> [Data extract]
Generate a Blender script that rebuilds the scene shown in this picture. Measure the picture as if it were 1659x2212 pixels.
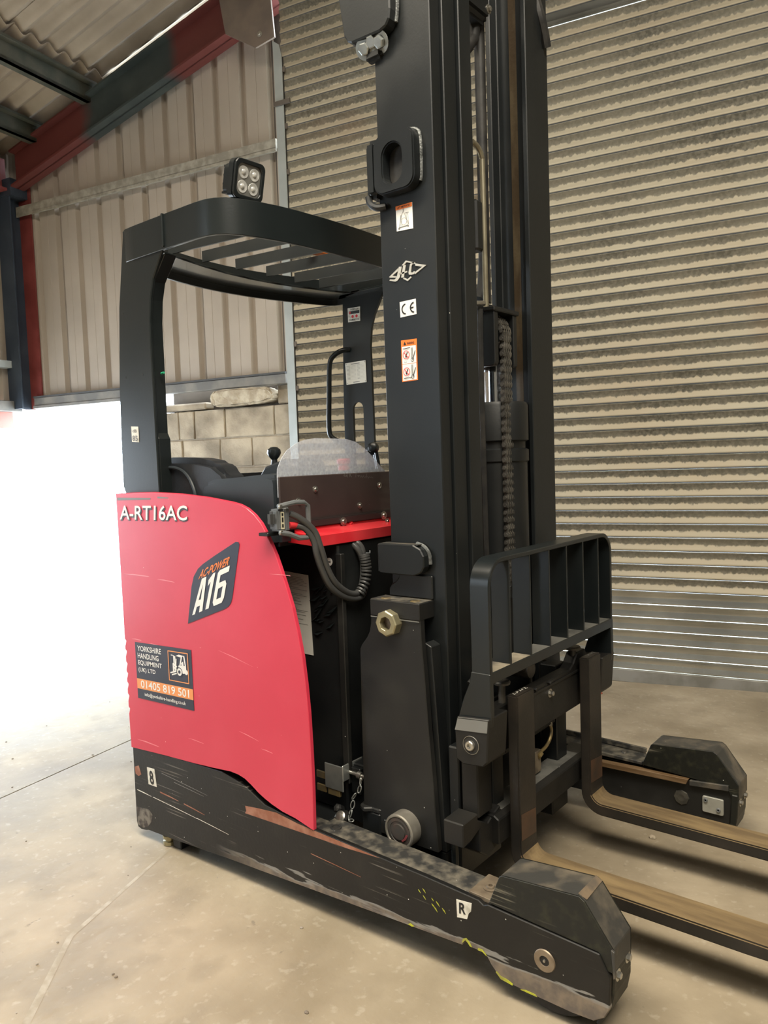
import bpy, bmesh, math, random
from mathutils import Vector, Matrix
random.seed(7)
scene = bpy.context.scene
for o in list(bpy.data.objects): bpy.data.objects.remove(o)
COL = scene.collection
R = math.radians

# ------------------------------------------------------------------ camera
cam_d = bpy.data.cameras.new('camera'); cam = bpy.data.objects.new('camera', cam_d); COL.objects.link(cam)
cam_d.sensor_fit = 'VERTICAL'; cam_d.sensor_height = 36.0; cam_d.lens = 27.0; cam_d.clip_start = 0.05; cam_d.clip_end = 200
_r = Matrix(((0.77961, -0.014864, 0.626089), (0.625305, 0.073829, -0.77688), (-0.034676, 0.99716, 0.066853)))
cam.matrix_world = Matrix.Translation((0.74, -1.53, 1.30)) @ _r.to_4x4()
scene.camera = cam

# ------------------------------------------------------------------ light and exposure
scene.view_settings.view_transform = 'Standard'; scene.view_settings.look = 'None'
scene.view_settings.exposure = 0.0; scene.view_settings.gamma = 1.0; scene.view_settings.use_curve_mapping = False
W = bpy.data.worlds.new('sky'); scene.world = W; W.use_nodes = True
W.node_tree.nodes['Background'].inputs[0].default_value = (0.76, 0.88, 1.0, 1)
W.node_tree.nodes['Background'].inputs[1].default_value = 19.0
def area(name, loc, target, sx, sy, power, col):
    d = bpy.data.lights.new(name, 'AREA'); d.shape = 'RECTANGLE'; d.size = sx; d.size_y = sy; d.energy = power; d.color = col
    o = bpy.data.objects.new(name, d); COL.objects.link(o); o.location = loc
    o.rotation_euler = (Vector(target) - Vector(loc)).to_track_quat('-Z', 'Y').to_euler()
    return o
rl = area('roof_light_front', (0.2, -1.45, 4.9), (0.2, -1.45, 0), 5.0, 0.9, 445, (1.0, 0.90, 0.73)); rl.rotation_euler = (0, 0, R(11.85))
rl = area('roof_light_side', (2.5, -2.6, 5.2), (2.5, -2.6, 0), 3.0, 2.4, 205, (1.0, 0.94, 0.84)); rl.rotation_euler = (0, 0, R(11.85))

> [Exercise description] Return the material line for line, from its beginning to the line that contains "R = math.radians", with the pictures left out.

> [Problem solution]
Generate a Blender script that rebuilds the scene shown in this picture. Measure the picture as if it were 1659x2212 pixels.
import bpy, bmesh, math, random
from mathutils import Vector, Matrix
random.seed(7)
scene = bpy.context.scene
for o in list(bpy.data.objects): bpy.data.objects.remove(o)
COL = scene.collection
R = math.radians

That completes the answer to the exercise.